Sharing a hometown with the company commander

Three of us from North Dakota got off the train at Great Lakes Recruit Training Center on the morning of June 8, having been sworn in the day before in Fargo. We were met by other boots who were on their service week. They told us where to stand by company.

"Good luck. You're going to need it!" the one who told me where to go said.

I asked him why.

"When you meet your company commander, you'll know why," he said.

We went around to the various places as we were checked in. We were given a service number, told don't ever forget it and I haven't. We were taught the fine points of "sounding off" and the importance of memorizing the duties of a sentry. We were marched to the mess hall for the evening meal by Tom Jorgenson, the man who introduced himself as our company commander. He was a tall, wiry, bespectacled gunner's mate 1st class. His ribbons indicated that he was a World War II veteran.

We went to the barracks, and Jorgenson told us to line up by our bunks. He then proceeded down the line; each person in turn sounded off. He asked where we were from and various comments followed about the places of origin.

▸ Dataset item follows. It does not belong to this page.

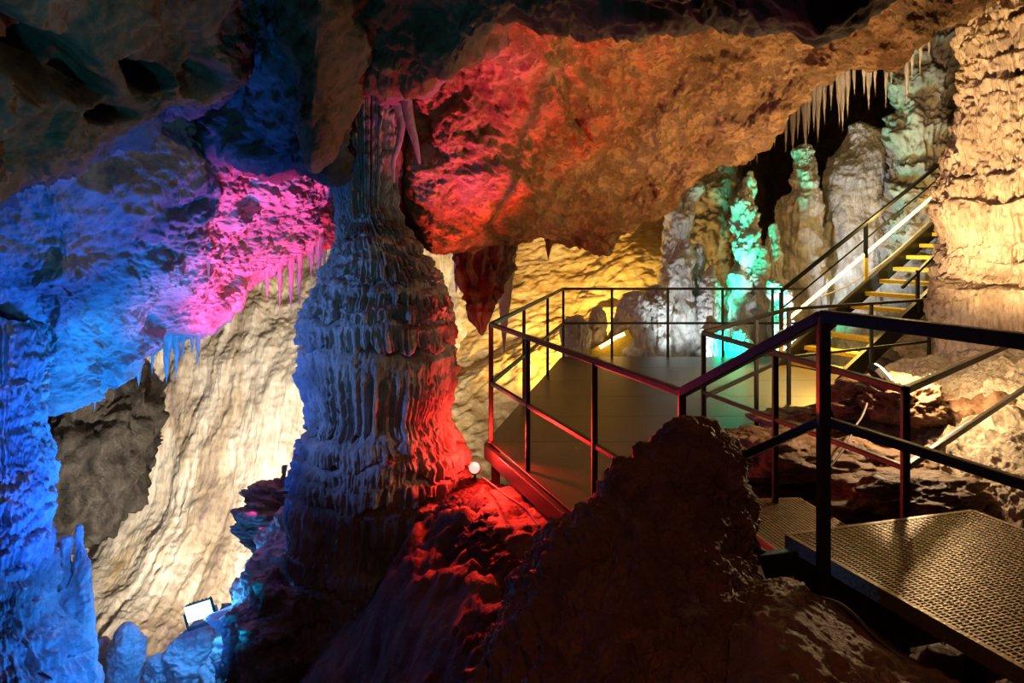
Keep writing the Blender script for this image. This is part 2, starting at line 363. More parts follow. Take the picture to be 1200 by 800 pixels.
# ------------------------------------------------------------------ dripstone columns
def drip_column(name, prof, tiers, d, mat, nth=720, seed=0, flute=.05, ff_=9, jag=.10, tilt=.08, rough=1., parent=None):
    """prof: rows (py, left px, right px); tiers: (py_top, py_bottom, overhang, shelf)"""
    pr = np.array(prof, float)
    zz = (HY-pr[:, 0])*d/F; cx = ((pr[:, 1]+pr[:, 2])/2-600)*d/F; rr = (pr[:, 2]-pr[:, 1])/2*d/F
    o = np.argsort(zz); zz, cx, rr = zz[o], cx[o], rr[o]
    th = np.linspace(0, 2*np.pi, nth, endpoint=False); cs, sn = np.cos(th), np.sin(th)
    def n1(f, z=0., k=0): return perlin(np.stack([cs*f+seed*3.1, sn*f+k*7.7, np.full_like(cs, z+seed)], -1))
    rowsR, rowsZ = [], []
    Rf = lambda z: np.interp(z, zz, rr)
    for i, (pt, pb, ov, sh) in enumerate(tiers):
        zt = (HY-pt)*d/F; zb = (HY-pb)*d/F; H = zt-zb
        t0 = tilt*n1(.7, i*1.7, 1)+.5*tilt*n1(2.0, i*2.1, 2)
        env = np.clip(.75+.9*n1(1.0, i*2.3, 3), .15, 1.25)
        jj = jag*(n1(ff_*.55, i*3.1, 4)+.6*n1(ff_*1.3, i*3.7, 5))*min(1, H/.3)
        ztop = zt+t0; zbot = zb+t0*.6+jj
        Ro = lambda z, e=env, ov=ov: Rf(z)*(1+ov*.25*(e-.6))
        ns, nd = 9, max(10, int(H*F/d/2.2))
        for k in range(ns):                         # the shelf on top, rounding over
            f = k/(ns-1); a = f*np.pi/2
            rin = Rf(zt)*(1-ov*env)
            rowsR.append(rin+(Ro(ztop)-rin)*np.sin(a)); rowsZ.append(ztop+sh*env*(np.cos(a)-0)*(.3+.7*(1-f)))
        fl = billow(np.stack([cs*ff_, sn*ff_, np.full_like(cs, i*4.)], -1), 3)
        for k in range(1, nd):                      # the hanging drape with flutes
            f = k/nd; z = ztop+(zbot-ztop)*f
            w = min(1, f*3)
            dr = -flute*w*(fl*1.7)-flute*.5*n1(ff_*2.2, z.mean()*.8+i*9, 6)*w
            rowsR.append(Ro(z)+dr-ov*Rf(zb)*.25*f*env); rowsZ.append(z)
        Rl, Zl = rowsR[-1], rowsZ[-1]
        rnx = Rf(zb)*(1-ov*1.05*env)
        for k in range(1, 4):
            f = k/4; rowsR.append(Rl+(rnx-Rl)*f); rowsZ.append(Zl+(.04*f+.0)*np.ones_like(Zl)*min(1, H/.2))
    Rr, Z = np.array(rowsR), np.array(rowsZ)
    CX = np.interp(Z, zz, cx)
    Pn = np.stack([CX+Rr*cs, d+Rr*sn, Z], -1)
    q = Pn*np.array([1, 1, .8])
    sc_ = smooth(-.25, .35, perlin(Pn*1.3+seed))
    dd = rough*(.07*fbm(q*1.6+seed, 3)+.045*(.4+sc_)*billow(q*np.array([4.5, 4.5, 9.])+seed, 3)+.016*ridged(Pn*15, 2))
    Pn = Pn+np.stack([cs*dd, sn*dd, .4*dd], -1)
    return mesh_np(name, Pn.reshape(-1, 3), grid_faces(Pn.shape[0], nth, True)[:, ::-1], mat, parent)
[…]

Finally, it was my turn to impress him. I drew up to my full height and it put me about 2 inches above him. Then my world started to change like I never expected.

"Where are you from, boy?" Jorgenson asked.

"North Dakota, sir," I said, proudly. He looked at me with piercing eyes.

"You're a puke!" he said. (Remember this is before PC took over.)

I responded as I'd been instructed earlier in the day with, "Yes, sir, I'm a puke."

The follow-up question was, where in North Dakota was I from?

My answer only got me in deeper.

"Devils Lake, sir," I said. He reached up and pulled his glasses off the bridge of his nose so he could look over the frame.

"You are a rotten, lousy puke!" he said.

"Yes, sir. I'm a rotten, lousy puke," I said.

Then he smiled and asked me if I knew certain folks from there. I told him I did. He said they had all gone into the Navy together in 1943 and he was the only one who stayed.

He asked me about two girls from my hometown. I told him, yes I knew them and that I'd gone to college with them.

"You call that Bible-thumping, pulpit-pounding institution on a hill a college?" he asked. The questioning continued for a while and then he asked me who my dad was. Everyone knew my dad because he ran the movies at the picture show.

Then came the ultimatum.

"No one from my hometown is going to make me look bad, do you understand?" he said. "Your bunk better be perfect. Your locker stowed properly all the time, not just on the days of inspection. Do you understand?"

I knew then it was going to be a long 14 weeks.

Satisfied that he'd terrorized me long enough, he moved on. Next to me was this big kid who had to say the same thing; he was from Devils Lake, too. Guess the company commander had said it all to me. Moving on, the next fellow also had to admit that he was from North Dakota, but quickly said that he was from Jamestown. That didn't buy him anything because that is where the Bible-thumping, pulpit-pounding institution on the hill is located.

I was left off the list of assignments that came out toward the end of boot camp. It seems that they were still trying to get me in for the necessary evaluation to attend Submarine School. But it looked like that wasn't going to happen, so the gunner marched me down to the folks that did the assigning.

"I want him to get a good job and not be a gunner's mate like me," he told them.

I ended up going to Sonar School in Key West, Fla., and after about a year on a destroyer, I was able to attend Sub School. That was the beginning of my 20-plus years in the U.S. Navy. I'll never forget Jorgenson and all that he did for me.